In a Google Distributed Cloud implementation, the control-plane VM for an admin cluster has two attached disks:
The boot disk has the operating system for the VM.
The data disk has credentials and the etcd database, which stores the state of the admin cluster. That is, the data disk stores all of the Kubernetes objects for the admin cluster.
This page shows how to recover when the control-plane VM is lost or the boot disk is compromised. For example:
- The boot disk becomes read-only due to spam journal logs.
- The Docker overlay filesystem gets corrupted.
This page does not cover recovery of the data disk.
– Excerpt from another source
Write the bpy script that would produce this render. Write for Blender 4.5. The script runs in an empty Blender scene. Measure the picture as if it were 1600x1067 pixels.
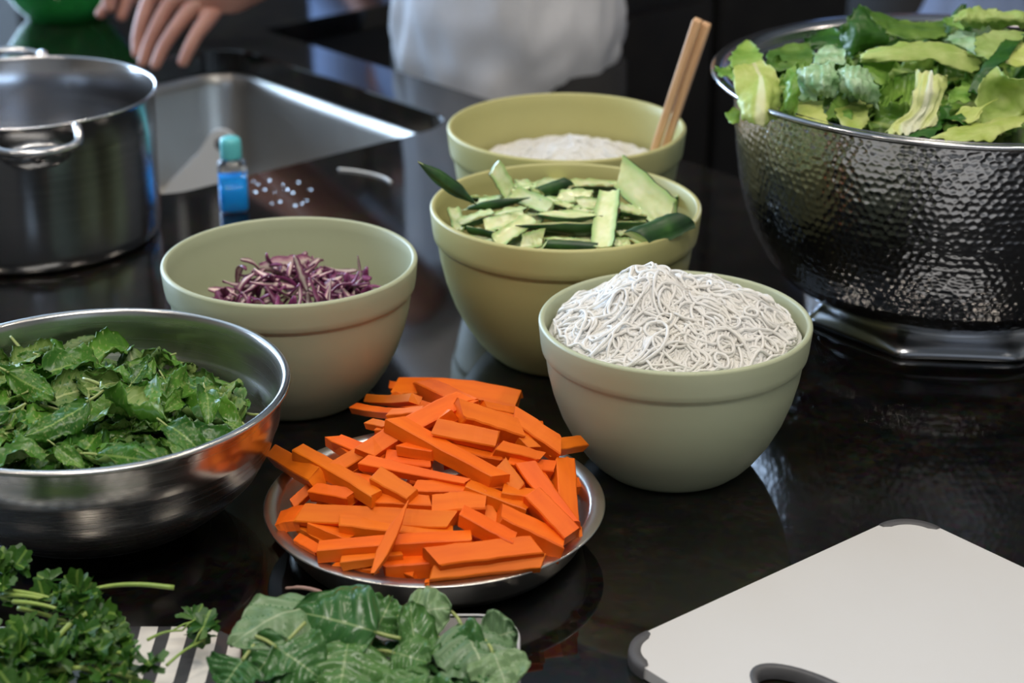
import bpy, bmesh, math, random
import numpy as np
from mathutils import Vector, Matrix, noise
sc = bpy.context.scene
COL = sc.collection
PI = math.pi

# ------------------------------------------------------------------ camera, world, light, exposure
CAM_H = 0.62; F_PX = 2982.17; PITCH = math.radians(23.073)
cam_d = bpy.data.cameras.new('camera'); cam = bpy.data.objects.new('camera', cam_d); COL.objects.link(cam)
cam.location = (0, 0, CAM_H); cam.rotation_euler = (PI/2 - PITCH, 0, 0)
cam_d.sensor_width = 36; cam_d.lens = F_PX * 36 / 1600; cam_d.clip_start = .05
cam_d.dof.use_dof = True; cam_d.dof.focus_distance = 1.27; cam_d.dof.aperture_fstop = 6.5
sc.camera = cam
w = bpy.data.worlds.new('world'); sc.world = w; w.use_nodes = True
w.node_tree.nodes['Background'].inputs[0].default_value = (.62, .76, 1, 1)
w.node_tree.nodes['Background'].inputs[1].default_value = .35
sc.view_settings.view_transform = 'Standard'; sc.view_settings.look = 'None'
sc.view_settings.gamma = 1; sc.view_settings.use_curve_mapping = False
sc.view_settings.exposure = .0

CEIL = 2.1; FLOOR = -.92
def area(name, loc, rot, sx, sy, power, col, shape='RECTANGLE', spread=PI):
    d = bpy.data.lights.new(name, 'AREA'); d.shape = shape; d.size = sx; d.size_y = sy; d.energy = power; d.color = col; d.spread = spread
    o = bpy.data.objects.new(name, d); COL.objects.link(o); o.location = loc; o.rotation_euler = rot; o['kind'] = 'helper'
    return o
# daylight entering through the left window, and front fill from an unseen window added behind the camera
area('window_daylight_left', (-2.98, 3.45, .75), (0, -PI/2, 0), 1.3, 2.4, 165, (.56, .75, 1))
area('window_daylight_back', (-2.125, 4.78, .75), (-PI/2, 0, 0), 1.35, 1.3, 95, (.52, .72, 1))
area('added_fill_rear', (.9, -2.28, .75), (PI/2, 0, 0), 1.6, 1.2, 1.5, (.93, .96, 1))
# soft overhead fill added over the near side, shaped as a long fluorescent fixture
area('added_fill_overhead', (.15, .0, CEIL - .09), (0, 0, 0), 1.25, .3, 27, (1, .95, .87))
DOWNLIGHTS = [(-.75, 1.75), (.35, 2.0), (-.35, .75), (.85, .95), (-1.3, .2), (1.6, 2.2)]
for i, (x, y) in enumerate(DOWNLIGHTS):
    area('downlight_lamp', (x, y, CEIL - .012), (0, 0, 0), .13, .13, 6, (1, .86, .70), 'DISK')

# ------------------------------------------------------------------ helpers
def ray(px, py):
    a = (px - 800) / F_PX; b = (py - 533.5) / F_PX; c, s = math.cos(PITCH), math.sin(PITCH)
    return Vector((a, c - b*s, -s - b*c))
def at(px, py, z=0.):
    d = ray(px, py); t = (z - CAM_H) / d.z; return Vector((d.x*t, d.y*t, z))
def aty(px, py, Y):
    d = ray(px, py); t = Y / d.y; return Vector((d.x*t, Y, CAM_H + d.z*t))
def on_mound(px, py, M):
    d = ray(px, py); t = .6
    while t < 3.5:
        p = Vector((d.x*t, d.y*t, CAM_H + d.z*t))
        if p.z <= M(p.x, p.y): return p
        t += .0015
    return p
def toward(p, dist):
    return p + (Vector((0, 0, CAM_H)) - p).normalized() * dist

def mat(name, col, rough=.5, metal=0., **kw):
    m = bpy.data.materials.new(name); m.use_nodes = True
    b = m.node_tree.nodes['Principled BSDF']
    b.inputs['Base Color'].default_value = (*col, 1); b.inputs['Roughness'].default_value = rough; b.inputs['Metallic'].default_value = metal
    for k, v in kw.items(): b.inputs[k.replace('_', ' ')].default_value = v
    return m
def N(m, t, **kw):
    n = m.node_tree.nodes.new(t)
    for k, v in kw.items():
        if k in n.inputs: n.inputs[k].default_value = v
        else: setattr(n, k, v)
    return n
def L(m, a, b): m.node_tree.links.new(a, b)
def bsdf(m): return m.node_tree.nodes['Principled BSDF']
def ramp(m, fac, stops):
    r = N(m, 'ShaderNodeValToRGB'); e = r.color_ramp.elements
    while len(e) < len(stops): e.new(.5)
    for el, (p, c) in zip(e, stops): el.position = p; el.color = (*c, 1)
    L(m, fac, r.inputs[0]); return r
def noisecol(m, scale, stops, detail=4, coords='Object', rough=.6):
    tc = N(m, 'ShaderNodeTexCoord'); n = N(m, 'ShaderNodeTexNoise', Scale=scale, Detail=detail, Roughness=rough)
    L(m, tc.outputs[coords], n.inputs['Vector']); r = ramp(m, n.outputs['Fac'], stops)
    L(m, r.outputs[0], bsdf(m).inputs['Base Color']); return n
def bump(m, src, strength=.3, dist=.001):
    b = N(m, 'ShaderNodeBump', Strength=strength, Distance=dist); L(m, src, b.inputs['Height']); L(m, b.outputs[0], bsdf(m).inputs['Normal']); return b

def mesh_obj(name, verts, faces, mats=(), smooth=True, parent=None, fmat=None, uv=None):
    me = bpy.data.meshes.new(name); me.from_pydata([tuple(v) for v in verts], [], faces)
    for m in (mats if isinstance(mats, (list, tuple)) else (mats,)): me.materials.append(m)
    if fmat is not None: me.polygons.foreach_set('material_index', fmat)
    if smooth: me.polygons.foreach_set('use_smooth', [True]*len(me.polygons))
    if uv is not None:
        ul = me.uv_layers.new(name='UVMap'); vi = np.empty(len(me.loops), int); me.loops.foreach_get('vertex_index', vi)
        ul.data.foreach_set('uv', np.asarray(uv, float)[vi].ravel())
    me.update()
    o = bpy.data.objects.new(name, me); COL.objects.link(o)
    if parent: o.parent = parent
    return o
def tag(o, label=None, cat=None, group=None, kind=None):
    for k, v in (('label', label), ('category', cat), ('group', group), ('kind', kind)):
        if v: o[k] = v
    return o
def empty(name, loc=(0, 0, 0), rz=0):
    o = bpy.data.objects.new(name, None); COL.objects.link(o); o.location = loc; o.rotation_euler.z = rz; o.empty_display_size = .03; return o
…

For instructions on how to recover the data disk, see Restoring an admin cluster.
Repairing the control-plane VM
To repair the admin cluster's control-plane VM:
gkectl repair admin-master --config ADMIN_CLUSTER_CONFIG --kubeconfig ADMIN_CLUSTER_KUBECONFIG
Replace:
ADMIN_CLUSTER_CONFIG with the path of your admin cluster configuration file.
ADMIN_CLUSTER_KUBECONFIG with the path of your admin cluster's kubeconfig file.
Notes
The admin cluster's control-plane VM is cloned into a VM template, which has
all the information needed to re-create the VM. The gkectl repair admin-master
command uses the VM template to create a new VM. Then it attaches a new
boot disk and the existing data disk.
If your cluster nodes get their addresses from a DHCP server, the new VM might have a different IP address from the original VM.